Comment # 2 by Stephen Carter | Feb 6, 2007 | Reply
I don’t have much to add except to tell Stephen that this was another of his typical great pieces of writing.
I’ve had Zadie’s “White Teeth” and “On Beauty” on my short list to read for a long time. My “short list” is about 150 books long these days.
Rees’s Sunstone article was a good read. I liked his conclusions on the various ways such urban legends both uplift and undermine faith and understanding.
I’d never heard of anyone revoking the oft-repeated “this generation was more righteous than the previous generation” idea from the stand. The myth is still alive and well in my ward. Only four months ago one of the kids in my Sunday School class asked me if I thought Christ would come during his lifetime. I told him I didn’t know, but I doubted it. I asked him what he thought. He thought it highly likely, and cited that particular teaching as one of his supporting arguments.
In closing, I would highly recommend everyone see Pan’s Labyrinth. It is a beautiful and eloquent argument for the power and (sometimes) necessity of myth.

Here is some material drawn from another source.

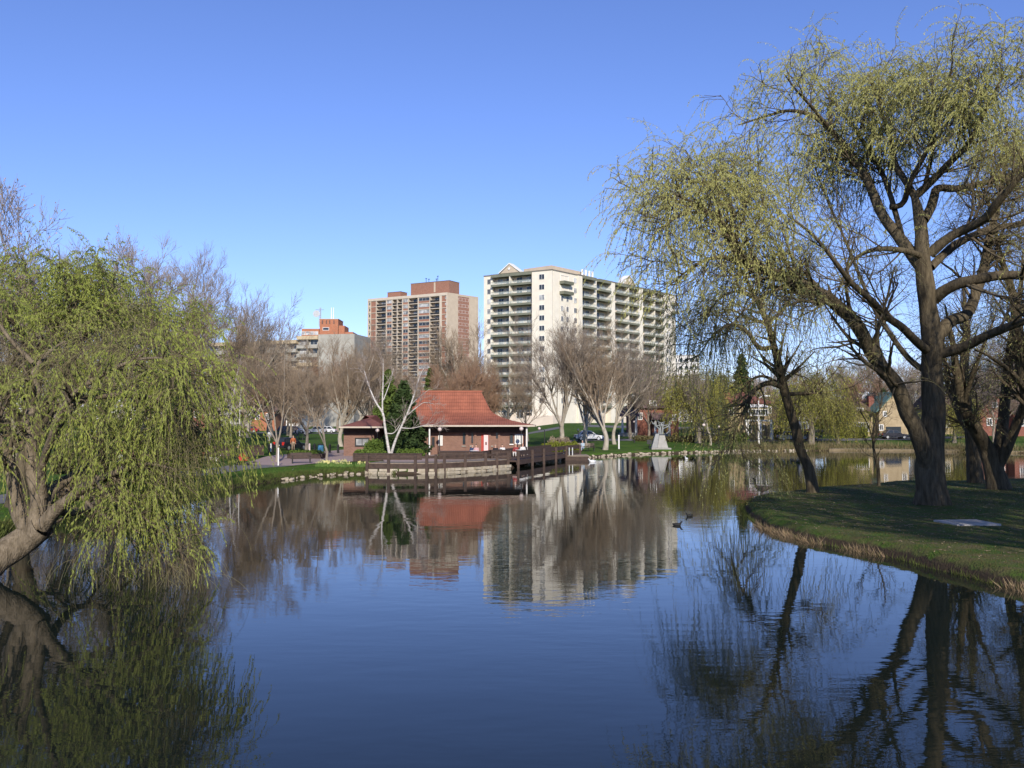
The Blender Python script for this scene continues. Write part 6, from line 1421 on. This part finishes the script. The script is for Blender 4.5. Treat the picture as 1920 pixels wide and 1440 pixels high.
# stroller
x, y, z = G(458.5, 73.8); th = Thing('stroller', (x, y, z), 'red stroller with dark wheels pushed by the person in black', 'stroller')
RED = mat('red_fabric', (.50,.05,.04), (.38,.04,.03), 6, .8)
th.add('seat', MB().taper(x-.32, x+.35, y-.24, y+.24, z+.42, x-.4, x+.42, y-.26, y+.26, z+.72), RED); th.add('hood', MB().lathe((x-.12, y, z+.72), [(.3,0),(.28,.15),(.18,.28),(.02,.33)], 12, 1, .85), RED, smooth=True)
fr = MB(); fr.tube([(x-.72, y, z+1.0), (x-.4, y, z+.6), (x+.4, y, z+.12)], .02, 6); fr.tube([(x+.1, y, z+.5), (x-.38, y, z+.12)], .02, 6); th.add('frame', fr, METAL_D)
for a in (-.38, .4):
    for b in (-.22, .22): th.add('wheel', MB().tube([(x+a, y+b-.02, z+.12), (x+a, y+b+.02, z+.12)], .12, 12), TYRE)
th.done()
# dog
def animal(name, label, cat, loc, rz, s, J, E, rad, m, sub=1):
    root = empty(name, loc, label, cat); root.rotation_euler.z = rz; root.scale = (s, s, s); skin_mesh('body', J, E, rad, m, root, sub); return root
FUR = mat('white_fur', (.72,.68,.60), (.55,.50,.42), 8, .95)
J = [(.28,0,.55),(0,0,.54),(-.28,0,.56),(-.42,0,.68),(-.52,0,.76),(-.64,0,.72),(.45,0,.68),(.55,0,.82),(-.50,.06,.87),(-.50,-.06,.87)]; rad = [.11,.12,.14,.08,.085,.04,.03,.02,.02,.02]; E = [(0,1),(1,2),(2,3),(3,4),(4,5),(0,6),(6,7),(4,8),(4,9)]
for sd_ in (-1, 1):
    k = len(J); J += [(-.27, sd_*.09, .45), (-.29, sd_*.09, .24), (-.28, sd_*.09, .03), (.27, sd_*.09, .45), (.22, sd_*.09, .32), (.34, sd_*.09, .18), (.30, sd_*.09, .03)]; rad += [.06,.035,.035,.075,.05,.03,.035]; E += [(2,k),(k,k+1),(k+1,k+2),(0,k+3),(k+3,k+4),(k+4,k+5),(k+5,k+6)]
animal('dog', 'white dog standing on the path before the person in red', 'dog', pat(400, 72.0), .3, 1.15, J, E, rad, FUR)
# goose
GO = mat('goose_brown', (.16,.12,.09), (.09,.07,.05), 9, .8); BLK = mat('bird_black', (.02,.02,.02), None, 5, .7)
J = [(0,0,.36),(-.16,0,.38),(.16,0,.36),(.36,0,.40),(.52,0,.42),(-.27,0,.48),(-.30,0,.64),(-.31,0,.76),(-.36,0,.83),(-.46,0,.80),(.0,.07,.22),(.0,.07,.02),(-.07,.07,.01),(.0,-.07,.22),(.0,-.07,.02),(-.07,-.07,.01)]
rad = [.16,.13,.14,.08,.02,.065,.04,.035,.045,.015,.03,.014,.02,.03,.014,.02]; E = [(0,1),(0,2),(2,3),(3,4),(1,5),(5,6),(6,7),(7,8),(8,9),(0,10),(10,11),(11,12),(0,13),(13,14),(14,15)]
r_ = animal('goose', 'brown goose with a black neck standing on the far edge of the grassy point', 'goose', (X_(1426,47.2), 47.2, max(.2, Hz(X_(1426,47.2), 47.2))), .15, 1.15, J, E, rad, GO)
nk = skin_mesh('neck', [(-.26,0,.47),(-.30,0,.62),(-.31,0,.76),(-.36,0,.83),(-.43,0,.81)], [(0,1),(1,2),(2,3),(3,4)], [.055,.048,.042,.052,.02], BLK, r_)
ch_ = skin_mesh('breast', [(-.17,0,.34),(-.05,0,.28)], [(0,1)], [.12,.12], mat('pale_breast', (.45,.40,.33), None, 5), r_)
# ducks and a gull on the water
def duck(px, py, label, body, s=1.0, name='duck', rz=0):
    D = CAMH*F_PX/(py-HZ); J = [(0,0,.03),(-.12,0,.05),(.14,0,.04),(.26,0,.10),(-.19,0,.13),(-.22,0,.21),(-.30,0,.20)]; rad = [.11,.09,.09,.02,.045,.055,.015]
    r_ = animal(name, label, name, (X_(px, D), D, 0), rz, s, J, [(0,1),(0,2),(2,3),(1,4),(4,5),(5,6)], rad, body); skin_mesh('head', [(-.21,0,.19),(-.225,0,.225)], [(0,1)], [.058,.055], BLK, r_); return r_
duck(1291, 967, 'dark duck farther from the camera of the two on the open water', BLK, .72, rz=.4)
duck(1268, 984, 'dark duck trailing a pale wake, nearer the camera of the two', BLK, .78, rz=2.9)
GUL = mat('gull_white', (.78,.78,.76), None, 5)
duck(1110, 866, 'white gull floating near the dock end', GUL, 1.5, 'gull'); duck(1286, 861, 'white gull floating before the monument lawn', GUL, 1.4, 'gull', 1)
# daffodils
PET = mat('daffodil_petals', (.80,.72,.20), (.70,.66,.35), 9, .6, transl=.2); STM = mat('daffodil_leaf', (.13,.22,.05), None, 5)
def daff():
    root = empty('daffodil_clump', (0,0,0), 'x', 'flowers'); g = random.Random(2); lf = MB(); fl = MB()
    for i in range(16):
        a, b = g.uniform(-.22,.22), g.uniform(-.2,.2); h = g.uniform(.25,.38); lf._add([(a,b,0),(a+.03,b,0),(a+.03+g.uniform(-.08,.08),b,h)], [(0,1,2)]); lf._add([(a,b,0),(a,b+.03,0),(a+g.uniform(-.1,.1),b+.02,h*.9)], [(0,1,2)])
        if i < 4:
            for q in range(6):
                t = q*math.pi/3; fl._add([(a,b-.01,h+.02),(a+.05*math.cos(t-.4),b-.03,h+.02+.05*math.sin(t-.4)),(a+.075*math.cos(t),b-.03,h+.02+.075*math.sin(t)),(a+.05*math.cos(t+.4),b-.03,h+.02+.05*math.sin(t+.4))], [(0,1,2,3)])
    lf.build('leaves', STM, root); fl.build('flowers', PET, root); return root
d0 = daff(); g = random.Random(8); spots = []
for i in range(40):
    t = g.random(); px = 596+t*92+g.uniform(-3, 3); D = 74.6-1.2*t+g.uniform(-1.4, 1.5) if i % 3 else 73.4+g.uniform(-.8,.8); spots.append((px, D))
for i, (px, D) in enumerate(spots):
    o = d0 if i == 0 else dup(d0, (0,0,0)); o.location = G(px, D); o.rotation_euler.z = g.uniform(0, 6); s = g.uniform(.8, 1.3); o.scale = (s,s,s); tag(o, 'clump of yellow daffodils on the grass slope left of the boardwalk', 'flowers', 'daffodil clumps')

# ------------------------------------------------------------------ grass, reeds and fringe at the bank
def blades(name, pts, hgt, wid, m, seed, lean=(0,0), kind='stuff', hv=.5):
    g = np.random.default_rng(seed); pts = np.asarray(pts); n = len(pts); a = g.uniform(0, 6.28, n); h = hgt*(1+g.uniform(-hv, hv, n)); d = np.stack([np.cos(a), np.sin(a)], 1)*wid/2
    z = H(pts[:,0], pts[:,1]); base = np.column_stack([pts, z-.02])
    ln = np.column_stack([g.normal(size=(n,2))*.35*h[:,None]+np.array(lean)*h[:,None], h])
    V = np.stack([base+np.column_stack([d, np.zeros(n)]), base-np.column_stack([d, np.zeros(n)]), base+ln], 1).reshape(-1, 3)
    o = mk(name, np_mesh(name, V, None, m, T=np.arange(3*n).reshape(-1, 3))); return tag(o, kind=kind)
GRP = mat('worn_grass_blades', (.12,.135,.04), (.12,.095,.045), .9, .9, transl=.3, spec=.1); GR = mat('grass_blades', (.10,.17,.03), (.05,.10,.015), .8, .9, transl=.3, spec=.1); DRY = mat('dry_grass', (.42,.31,.19), (.24,.17,.10), 1.5, .9, transl=.2, spec=.1); GRD = mat('bank_grass', (.12,.15,.04), (.07,.08,.025), 1.2, .9, transl=.2, spec=.1)
g = np.random.default_rng(77)
REED = mat('reeds_tan', (.30,.24,.13), (.16,.14,.06), .6, .9, transl=.2, spec=.1)
def scatter(n, x0, x1, y0, y1, smin, smax):
    p = np.column_stack([g.uniform(x0, x1, n), g.uniform(y0, y1, n)]); s = pond_sd(p[:,0], p[:,1]); return p[(s > smin) & (s < smax)]
tag(blades('grass', scatter(110000, 10, 34, 23, 60, .15, 40), .06, .02, GRP, 1), 'short lawn grass on the shaded point', 'grass')
def along(x0, x1, y0, y1, n, lo, hi):
    sel = POND[(POND[:,0] > x0) & (POND[:,0] < x1) & (POND[:,1] > y0) & (POND[:,1] < y1)]; i = g.integers(0, len(sel)-1, n); t = g.random((n,1)); nx_ = sel[i+1]-sel[i]; ok = np.linalg.norm(nx_, axis=1) < 3
    p = sel[i]+nx_*t; nn = nrm(np.column_stack([nx_[:,1], -nx_[:,0]])); return (p+nn*g.uniform(lo, hi, (n,1)))[ok]
e1 = along(9, 13.4, 22, 44, 9000, .02, .45)
n1 = np.array([mnoise.noise(Vector((p[0]*.5, p[1]*.5, 1))) for p in e1])
tag(blades('dry_grass', e1[((e1[:,1] > 28.5) & (e1[:,1] < 37) & (n1 > -.25)) | (n1 > .35)], .34, .035, DRY, 2, (-.45,-.35)), 'dry tan grass hanging over the bank of the point', 'dry grass')
tag(blades('bank_grass', np.concatenate([along(9, 14.5, 18, 46, 9000, .0, .5), along(11, 34, 44, 62, 4000, -.0, .5)]), .2, .03, GRD, 3, (-.15,-.15)), 'tufted green and brown grass along the edge of the point', 'grass')
tag(blades('bank_grass', along(-20, -9, 24, 73, 12000, -.5, .1), .2, .035, GRD, 4), 'rough grass along the edge of the left bank', 'grass')
tag(blades('grass', scatter(90000, -24, -6, 28, 80, .2, 6), .08, .03, GR, 5), 'short lawn grass on the left bank', 'grass')
tag(blades('reeds', along(30, 128, 105, 124, 7000, -.9, .1), .75, .07, REED, 6), 'tan and green reeds along the far bank on the right', 'reeds')
# fallen twigs and leaves on the point
p = scatter(900, 11, 30, 26, 56, .6, 30); z = H(p[:,0], p[:,1]); tw = np.stack([np.column_stack([p, z+.02]), np.column_stack([p+g.normal(size=p.shape)*.12, z+.03])], 1)
V, q = tubes(tw, np.full((len(p), 2), .008), 3); tag(mk('fallen_twigs', np_mesh('fallen_twigs', V, q, TWIG)), 'scattered fallen twigs on the lawn of the point', 'twigs', kind='stuff')

p = scatter(5000, 10.5, 32, 24, 58, .2, 30); z = H(p[:,0], p[:,1])+.03; a = g.uniform(0, 6.28, len(p)); u = np.column_stack([np.cos(a), np.sin(a), g.normal(size=len(p))*.2])*.035; v_ = np.column_stack([-np.sin(a), np.cos(a), g.normal(size=len(p))*.2])*.02; c = np.column_stack([p, z])
tag(mk('fallen_leaves', np_mesh('fallen_leaves', np.stack([c-u, c+v_, c+u, c-v_], 1).reshape(-1, 3), np.arange(4*len(p)).reshape(-1, 4), mat('dead_leaf', (.38,.29,.17), (.2,.14,.08), 3, .9))), 'scattered pale dead leaves on the lawn of the point', 'leaves', kind='stuff')
# ------------------------------------------------------------------ trees standing outside the picture on the right, which shade the point
for i, (x, y, k, s, lb) in enumerate(((19, 17, 'round', 1.25, 'nearest'), (23, 3, 'round2', 1.3, 'second'), (30, 12, 'round2', 1.3, 'fourth'), (38, 24, 'round2', 1.3, 'sixth'), (37, 2, 'round', 1.4, 'seventh'), (24, 24, 'round', 1.1, 'eighth'), (33, 33, 'round2', 1.2, 'ninth'))):
    o = dup(PROTO[k], (x, y, Hz(x, y)), i*1.7, s); o['label'] = 'bare tree outside the picture on the right bank'; o['group'] = 'bare trees outside the picture'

Comment # 3 by Matt Thurston | Feb 6, 2007 | Reply
Great post, Stephen!
I had a great experience working with this article. Not only was it insightful but fun. And I have to add props right up front to Sunstone’s managing editor and designer/layout dude Allen Hill and our unofficial artist and Sunstone cartoonist extraordinaire Jeanette Atwood for both the magazine’s cover and the inside illustrations that resulted in a very cool look. Their ideas totally. I just happily signed off on it all.

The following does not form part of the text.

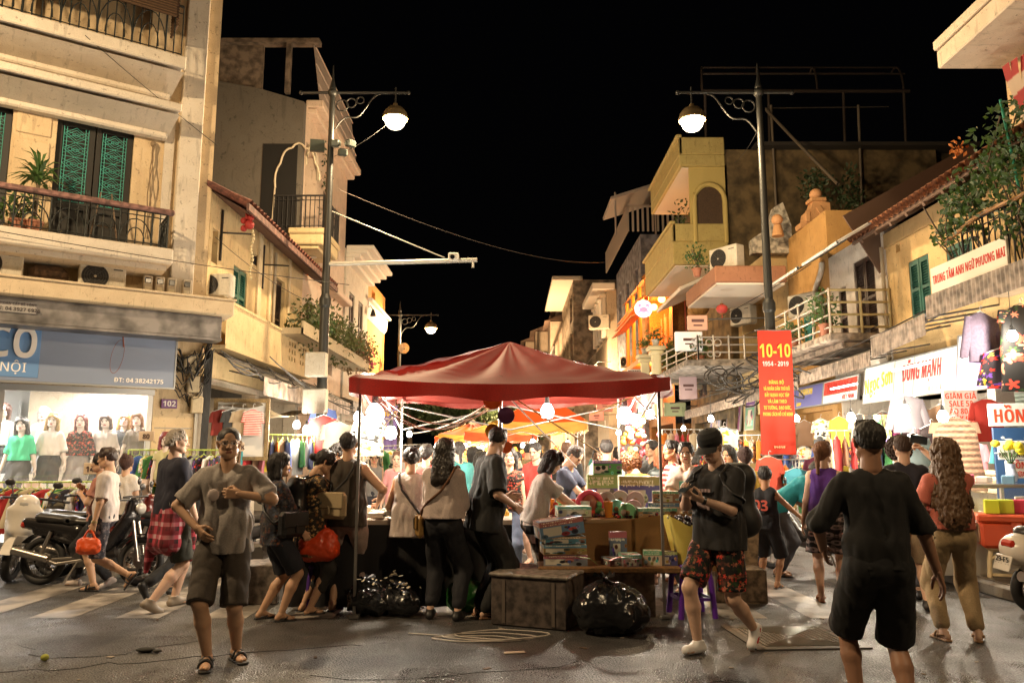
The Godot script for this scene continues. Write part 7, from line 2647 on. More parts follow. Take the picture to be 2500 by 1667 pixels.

You’ve asked some great questions in this post that I hope will continue to elicit discussion. Of the issue of chosenness, I have to say that I can’t remember coming across a more inspiring way to think of what that might mean than what Rees offers in the concluding paragraph:
I used to really run from ideas that had any hint of my someday losing my identity through a meld with something larger (for instance, the Eastern idea of the drop of water returning to the ocean), or of not being special in some way. (Not that this I just said was exactly your point–or Rees’s, for that matter!) But somewhere along the line in the past several years, the focus of the idea of merging with something huge such as God and has shifted from an emphasis on MY perspective being somehow lost in this process to my all of a sudden gaining access to ALL perspectives. It’s led to a more hopeful perspective….
Comment # 4 by Dan | Feb 7, 2007 | Reply
The statement that was read in my ward dis-crediting the generals in the war in heaven quote can be found here. It looks like it came out in spring 2001, which is about when I remember it (right at the end of the high school period of my life). I was just wrapping up four years of seminary, and I remember all of my seminary teachers using this quote on a regular basis.